I have absolutely no problem revisiting every little site though. Because it's not revealing too much to say that this little clockwork orrery has really made each location a unique mix of environments and challenges...

(VR legs definitely required for some of the smaller bodies which whizz and spin through the solar system with wild delight, holding onto you with only the lightest of gravitational touches . But that's almost half the fun )


^^ I parked in a tree and that's fine ^^



there's a frog in my snake oil
Second Look: Townsmen VR





Just messing around with the sudden content dump. I'm on the 5th challenge island or so, and enjoying the format.

There were times early on where it felt like I was ferrying tiny items with my giant hands a bit too much, but that actually became enjoyable again once I had a larger village sprawling around the place. (Sending a hungry worker back to his station by flinging a fish at him etc).

I'd still like to see them add a free mode with randomised islands. It would be cool to have a reason to really 'perfect' a small city, rather than moving on to the next challenge set. But I'm still essentially in the tutorial phase, so will see what the other levels bring.

The scaling (while still very impactful when you do it) is a bit clunky at points. But there is something very cool about ascending to total god height to clamber around the place quickly. I'm just not sure if there's an actual need to go down to the lowest scales (beyond poking things for fun, and checking where the villager you backhanded ended up...)
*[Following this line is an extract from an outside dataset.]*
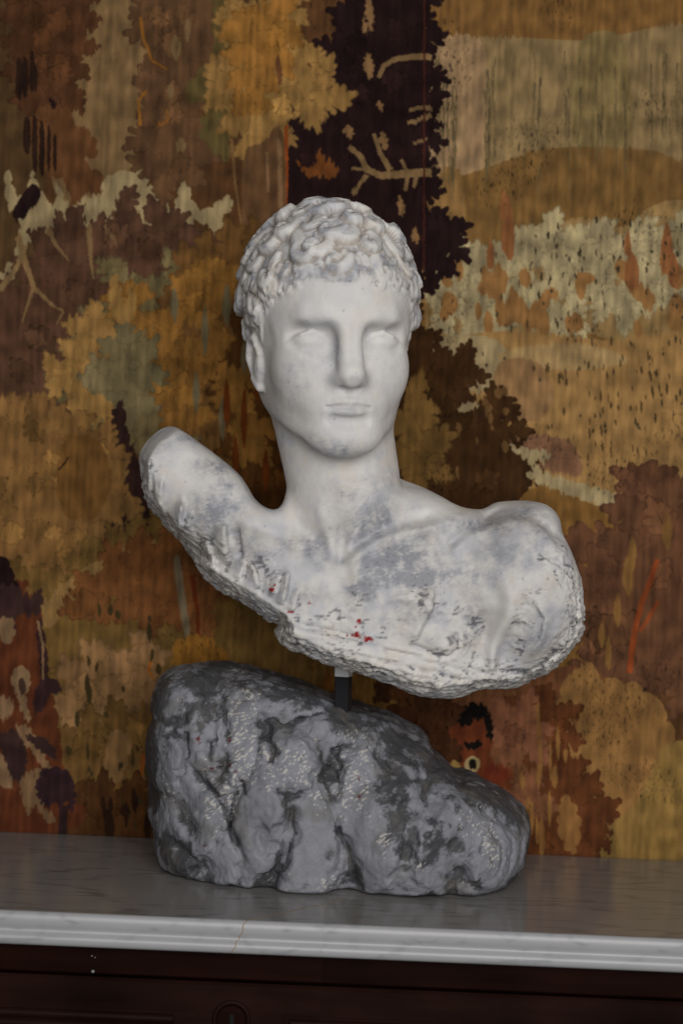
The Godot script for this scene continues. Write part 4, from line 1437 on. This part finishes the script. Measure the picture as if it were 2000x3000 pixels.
	leaf([46, 514, 18, 470, 12, 400, 22, 390, 34, 440, 60, 446, 70, 400, 78, 396, 84, 420, 110, 460, 128, 466, 130, 420, 140, 440, 165, 478, 190, 452, 230, 446, 240, 410, 286, 392, 340, 396, 340, 426, 372, 432, 386, 474, 402, 470, 418, 400, 436, 380, 434, 430, 448, 470, 470, 480, 524, 450, 532, 478, 514, 500, 508, 560, 494, 566, 480, 524, 446, 506, 432, 560, 418, 566, 408, 512, 378, 500, 366, 570, 350, 576, 340, 510, 316, 486, 296, 500, 240, 560, 210, 640, 200, 600, 206, 540, 150, 520, 100, 540, 60, 560, 40, 620, 0, 680, -20, 650, 26, 600], pale, 5, 30)
	leaf([-340, 674, 0, 670, 60, 614, 78, 580, 108, 552, 150, 510, 178, 544, 196, 584, 214, 544, 250, 548, 268, 524, 272, 468, 284, 454, 310, 476, 330, 518, 348, 508, 372, 486, 398, 498, 418, 556, 446, 524, 470, 540, 500, 576, 540, 584, 640, 564, 640, 644, 520, 684, 470, 664, 430, 644, 396, 664, 372, 714, 300, 714, 262, 664, 248, 714, 240, 754, 200, 776, 176, 824, 116, 874, 104, 954, 40, 984, -340, 1004], plum, 10, 42)
	leaf([30, 482, 74, 422, 92, 452, 44, 506], night)
	# reddish leaves beside the gold one
	leaf([336, -60, 500, -80, 540, 40, 480, 150, 442, 200, 470, 330, 440, 400, 390, 430, 350, 420, 336, 360, 320, 300, 350, 270, 324, 220, 358, 160, 336, 90], tone(86, 60, 37), 9, 46)
	thread([322, 40, 330, 90, 350, 140, 384, 160], 8, tone(124, 78, 24), 4)
	thread([322, 290, 318, 230, 336, 206], 7, tone(130, 82, 24), 4)
	thread([362, 288, 386, 274, 384, 250], 7, tone(122, 76, 24), 4)
	for s in [[415, 335, 13, 18], [404, 110, 12, 30], [430, 70, 8, 30], [392, 210, 8, 20]]:
		leaf([s[0] - s[2], s[1], s[0], s[1] - s[3], s[0] + s[2], s[1], s[0], s[1] + s[3]], tan_)
	leaf([492, -60, 536, -60, 524, 160, 536, 230, 530, 300, 518, 368, 486, 340, 460, 310, 470, 240, 430, 230, 434, 190, 476, 150, 492, 150], olive, 7, 40)
	thread([204, 520, 208, 590, 214, 640], 13, tan_, 4)
	thread([42, 540, 60, 610, 78, 660, 120, 700], 16, tone(120, 94, 56), 8)
	thread([76, 660, 50, 740], 10, tone(116, 90, 54), 3)
	thread([0, 664, 40, 612, 60, 560], 14, tone(120, 96, 58), 9)
	thread([120, 700, 146, 716, 130, 744], 7, tone(116, 90, 54), 3)
	thread([110, 520, 126, 560, 160, 600], 14, tan_, 3)
	thread([240, 520, 268, 560, 272, 548], 9, tan_, 3)
	thread([320, 470, 330, 510, 348, 516], 9, pale, 4)
	thread([532, 320, 540, 420, 560, 560], 7, tone(110, 80, 44), 5)
	# trunk
	leaf([660, 640, 654, 500, 660, 290, 646, 250, 690, 268, 712, 262, 718, 230, 742, 252, 772, 236, 770, 200, 756, 150, 770, 90, 800, 50, 800, -340, 992, -340, 988, 8, 966, 50, 984, 90, 966, 120, 988, 146, 998, 172, 982, 196, 966, 210, 984, 232, 974, 262, 966, 300, 984, 340, 984, 372, 968, 410, 984, 440, 980, 470, 1004, 504, 1036, 514, 1056, 560, 1030, 580, 1018, 612, 990, 622, 960, 600, 950, 680], night, 9, 34)
	thread([868, 176, 880, 150, 906, 134, 950, 128, 990, 130], 10, tan_, 15)
	thread([938, 252, 962, 246, 992, 248], 8, tan_, 12)
	thread([934, 280, 958, 276, 990, 262], 8, tan_, 12)
	thread([800, 336, 826, 356, 842, 388, 872, 402, 930, 398, 990, 394], 12, tan_, 20)
	thread([842, 400, 820, 430, 808, 448], 11, tan_, 8)
	thread([858, 306, 872, 350, 896, 390], 9, tan_, 14)
	thread([920, 366, 936, 396, 930, 436], 8, tan_, 10)
	thread([955, 402, 950, 430], 12, tan_, 6)
	thread([806, 386, 840, 388], 8, tan_)
	thread([948, 326, 980, 318], 8, tan_)
	for s in [[800, 302, 13, 16], [880, 322, 10, 22], [846, 150, 12, 30], [872, 242, 8, 14], [920, 470, 9, 24], [952, 540, 9, 20], [848, 30, 10, 40], [836, 60, 6, 20]]:
		leaf([s[0] - s[2], s[1] - 2, s[0] - 2, s[1] - s[3], s[0] + s[2], s[1], s[0] + 3, s[1] + s[3]], tone(112, 84, 50), 3, 12)
	leaf([680, 368, 700, 384, 718, 378, 736, 346, 746, 372, 758, 366, 776, 396, 760, 412, 734, 402, 706, 404], tone(98, 56, 22), 5, 20)
	thread([974, -20, 972, 620], 4, tone(64, 30, 22))
	# gold leaf
	leaf([524, 30, 540, 20, 560, 60, 590, 40, 610, -40, 670, -60, 676, 60, 672, 96, 700, 92, 722, 118, 706, 150, 740, 160, 760, 184, 736, 200, 772, 214, 770, 236, 740, 248, 712, 226, 714, 260, 694, 268, 670, 238, 650, 226, 640, 262, 660, 290, 646, 320, 610, 320, 596, 350, 568, 340, 548, 300, 520, 250, 500, 220, 498, 170, 530, 164], gold, 7.6, 36)
	leaf([540, 40, 580, 60, 640, 10, 664, 60, 650, 130, 600, 200, 590, 260, 570, 240, 560, 160], amber, 8, 36)
	leaf([632, 140, 640, 130, 648, 170, 640, 196], rust)
	thread([656, 290, 658, 400, 654, 510], 8, tone(134, 60, 18), 6)
	leaf([600, 330, 648, 300, 652, 500, 600, 600, 560, 560, 560, 360], tone(88, 62, 37))
	thread([640, 320, 644, 480], 10, tone(112, 84, 54))
	thread([612, 350, 616, 440], 6, tone(112, 84, 54))
	# grey-green and gold foliage left of the head
	leaf([250, 660, 262, 620, 280, 660, 300, 640, 340, 680, 400, 620, 460, 620, 540, 600, 700, 640, 700, 1060, 520, 1080, 470, 1010, 400, 1000, 336, 1030, 280, 970, 230, 960, 160, 900, 230, 720], tone(98, 86, 52), 14, 44)
	leaf([430, 600, 700, 600, 700, 1180, 560, 1180, 470, 1020, 440, 900, 420, 740], tone(98, 68, 32), 14, 50)
	leaf([540, 760, 700, 740, 700, 1200, 600, 1180, 540, 1050], tone(80, 50, 20), 12, 50)
	for s in [[462, 690, 40, 60], [500, 640, 24, 40], [420, 850, 36, 50], [350, 860, 30, 60], [380, 760, 30, 40], [470, 820, 30, 50], [300, 700, 20, 46], [420, 950, 40, 40], [540, 900, 20, 50], [580, 1010, 24, 50]]:
		leaf([s[0] - s[2], s[1] + 6, s[0] - s[2] * 0.4, s[1] - s[3], s[0] + s[2] * 0.6, s[1] - s[3] * 0.7, s[0] + s[2], s[1], s[0] + s[2] * 0.3, s[1] + s[3], s[0] - s[2] * 0.6, s[1] + s[3] * 0.6], tone(124, 86, 34), 9, 30)
	for s in [[470, 760, 8, 60], [520, 700, 10, 50], [450, 900, 8, 50], [510, 960, 9, 50], [400, 700, 9, 40], [560, 820, 8, 40]]:
		leaf([s[0] - s[2], s[1], s[0], s[1] - s[3], s[0] + s[2], s[1], s[0], s[1] + s[3]], tone(96, 88, 60))
	for s in [[520, 930, 8, 60], [560, 960, 8, 70], [590, 860, 9, 60], [540, 1060, 8, 60], [610, 1080, 8, 50]]:
		leaf([s[0] - s[2], s[1], s[0], s[1] - s[3], s[0] + s[2], s[1], s[0], s[1] + s[3]], tone(98, 46, 14))
	leaf([104, 862, 122, 838, 150, 822, 176, 770, 184, 730, 210, 720, 236, 716, 246, 750, 226, 790, 240, 810, 214, 830, 206, 870, 180, 890, 176, 910, 150, 900, 140, 880, 116, 890], gold, 8, 32)
	leaf([214, 870, 250, 840, 260, 780, 290, 760, 330, 800, 340, 880, 320, 960, 260, 940], moss, 8, 34)
	leaf([156, 930, 190, 900, 250, 920, 262, 960, 246, 985, 230, 960, 220, 1000, 206, 968, 190, 1000, 172, 960], gold, 5, 26)
	leaf([250, 680, 262, 626, 276, 660, 284, 700, 300, 660, 312, 700, 296, 740, 262, 730], gold, 4, 24)
	# dark plum shape and the big ochre leaf below it
	leaf([92, 920, 132, 950, 170, 1000, 210, 990, 244, 1010, 262, 940, 282, 926, 292, 980, 320, 1060, 420, 1100, 430, 1240, 330, 1240, 244, 1256, 228, 1210, 250, 1100, 140, 1000], night.lerp(plum, 0.25), 5, 34)
	leaf([-340, 960, -20, 950, 20, 920, 46, 940, 60, 908, 84, 960, 100, 920, 128, 960, 160, 950, 186, 990, 180, 1040, 210, 1000, 240, 992, 268, 1016, 256, 1044, 284, 1052, 264, 1078, 286, 1096, 262, 1118, 284, 1130, 312, 1160, 290, 1172, 250, 1166, 240, 1200, 226, 1240, 160, 1300, 110, 1340, 40, 1320, -340, 1340], tone(116, 84, 42), 8, 30)
	leaf([150, 1010, 180, 1000, 220, 1010, 250, 1060, 250, 1130, 210, 1190, 150, 1180, 130, 1100], tone(104, 72, 32), 6, 40)
	thread([134, 1080, 150, 1060, 158, 1050], 6, tone(52, 36, 20), 4)
	# below: ochre ground
	leaf([-340, 1320, 110, 1330, 230, 1250, 420, 1220, 700, 1500, 700, 2050, -340, 2050], tone(98, 74, 34), 8, 60)
	leaf([90, 1400, 160, 1330, 260, 1270, 340, 1230, 350, 1260, 260, 1310, 180, 1370, 110, 1440], tone(124, 96, 50), 6, 40)
	leaf([180, 1370, 230, 1310, 310, 1270, 420, 1240, 500, 1360, 440, 1440, 380, 1390, 300, 1420, 260, 1370, 210, 1420], tone(106, 66, 32), 12, 46)
	leaf([398, 1290, 412, 1280, 424, 1360, 436, 1450, 432, 1475, 420, 1440, 408, 1370], tone(108, 96, 70))
	thread([440, 1320, 452, 1400, 456, 1480], 12, tone(92, 40, 18), 8)
	leaf([400, 1480, 470, 1460, 520, 1510, 480, 1540, 410, 1550], tone(122, 82, 26), 6, 30)
	leaf([150, 1570, 190, 1530, 230, 1500, 262, 1540, 250, 1590, 300, 1500, 330, 1470, 350, 1490, 330, 1560, 360, 1570, 330, 1640, 290, 1700, 240, 1660, 210, 1640, 170, 1660], tone(118, 88, 52), 9, 34)
	leaf([140, 1720, 230, 1660, 330, 1640, 350, 1760, 330, 1900, 130, 1900], tone(94, 68, 32), 10, 60)
	leaf([260, 1680, 300, 1700, 280, 1780, 250, 1800, 240, 1740], tone(116, 86, 48), 5, 30)
	thread([350, 1500, 340, 1540, 352, 1560], 9, tone(142, 82, 22), 5)
	thread([330, 1730, 322, 1790, 334, 1820], 9, tone(128, 66, 20), 6)
	leaf([130, 1860, 330, 1830, 420, 1860, 420, 2050, 130, 2050], tone(72, 44, 20), 14, 40)
	spots(150, 1390, 400, 1900, 34, 5, 16, tone(56, 46, 24))
	spots(230, 1830, 345, 1910, 8, 10, 26, tone(40, 24, 14))
	# red flower at the far left
	leaf([-340, 1330, 30, 1330, 60, 1360, 90, 1400, 96, 1480, 110, 1560, 130, 1640, 140, 1720, 150, 1800, 160, 1900, -340, 1920], tone(82, 42, 22), 5, 50)
	leaf([-60, 1240, 0, 1272, 20, 1290, 36, 1330, 40, 1352, 0, 1366, -60, 1360], night, 4, 30)
	leaf([0, 1352, 40, 1346, 66, 1372, 96, 1352, 94, 1400, 74, 1414, 40, 1412, 30, 1450, 0, 1440], tone(54, 36, 32), 5, 24)
	leaf([90, 1416, 102, 1460, 110, 1540, 104, 1620, 90, 1610, 92, 1540, 84, 1460], tone(48, 30, 28), 3, 30)
	leaf([96, 1562, 128, 1560, 140, 1588, 110, 1600, 90, 1640, 76, 1610], tone(50, 32, 32), 3, 24)
	leaf([26, 1560, 40, 1530, 62, 1536, 70, 1570, 60, 1600, 70, 1650, 58, 1650, 40, 1600], tone(116, 92, 62), 3, 18)
	leaf([42, 1566, 54, 1556, 60, 1584, 50, 1596], tone(60, 42, 34))
	leaf([0, 1600, 30, 1610, 26, 1640, 0, 1650], tone(112, 86, 58), 3, 18)
	leaf([36, 1670, 60, 1664, 80, 1690, 100, 1730, 112, 1760, 96, 1760, 70, 1720, 48, 1710], tone(110, 84, 56), 3, 18)
	leaf([0, 1690, 40, 1680, 62, 1740, 50, 1790, 30, 1790, 10, 1740], tone(48, 32, 30), 3, 24)
	leaf([60, 1690, 110, 1700, 130, 1740, 100, 1730], tone(48, 32, 30), 3, 24)
	leaf([-20, 1720, 10, 1740, 30, 1800, 16, 1810, -20, 1780], tone(112, 86, 58), 3, 18)
	leaf([0, 1420, 26, 1420, 34, 1450, 20, 1480, 0, 1460], tone(110, 86, 58), 3, 20)
	thread([86, 1424, 98, 1480, 98, 1560], 6, tone(116, 90, 60), 4)
	leaf([46, 1800, 70, 1770, 100, 1764, 130, 1766, 120, 1800, 100, 1850, 128, 1880, 110, 1890, 80, 1850, 66, 1870], tone(100, 76, 50), 4, 22)
	leaf([84, 1800, 100, 1768, 140, 1764, 166, 1790, 172, 1830, 164, 1866, 150, 1840, 140, 1860, 124, 1846, 104, 1850, 88, 1830], tone(44, 28, 30), 5, 22)
	thread([146, 1850, 140, 1960], 20, tone(42, 28, 28))
	cloth_src = cloth.get_data()
	var n := (T_H + 59) / 60
	cloth_out.resize(n)
	WorkerThreadPool.wait_for_group_task_completion(WorkerThreadPool.add_group_task(weave, n))
	var bytes := PackedByteArray()
	for b in cloth_out:
		bytes.append_array(b)
	return Image.create_from_data(T_W, T_H, false, Image.FORMAT_RGB8, bytes)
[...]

Lots of quality of life touches in there, like the semi-dynamic music. Still EA perhaps, but found myself getting lost in it pretty happily this time...



there's a frog in my snake oil
Ok I'm tempted



Still in a fuge state building little villages in Townsmen VR. It's not the most complex under the hood, (and think it needs an more than just 10+ tutorial/challenge maps to really earn its current price tag), but it is super cute to poke the living diaorma into life.



there's a frog in my snake oil
Review: Townsmen VR



Despite an ultimate lack of depth, the tactile nature of this God-game’s interactions, and the self-sustaining bustle of the towns that you create, make it a little joy in many ways.

The zoomed-in world of tinkering that existed in the demo has been lost to a degree, now that you can't get as close as you could in the early builds. (You'd never know that you can play games with your fish food). But its legacy remains in the playful physics interactions between the various materials and beasts. (It is just a shame that some fun ideas, like squeezing lightning from clouds, have been seemingly shed along the way).

I’m actually fine with the build trees being on the 'arcade' end of the scale, and the strategic supply of constructions being just stone-ferrying busy-work at points. Because it’s often zen to execute in practice, and pleasingly automated once your towns start to flourish. (If anything you find yourself having to grab resources back off over-eager citizens as they try and lend a helping hand).

The biggest issue is the lack of a true, challenging, end-game mode. The 12 levels provided are glorified tutorials right up until the last handful. (You shouldn’t really have to build up from scratch again just to learn how to make cakes for some knights. It feels like filler.)

The challenge scenarios that finally arrive down stream are better, but don't feel like they have great replayability. It really begs for an open ended conquest mode. (Something with warring local islands feels like it would be particularly solid.)

Their system isn’t designed for proc gen maps, and their future plans are unclear, so an endless/challenge mode seems unlikely. And it’s perhaps hard to justify the £20+ price tag on those grounds.

But I had a lot of fun under these miniature clouds ultimately. (Although I did get it for EA prices, which always helps ).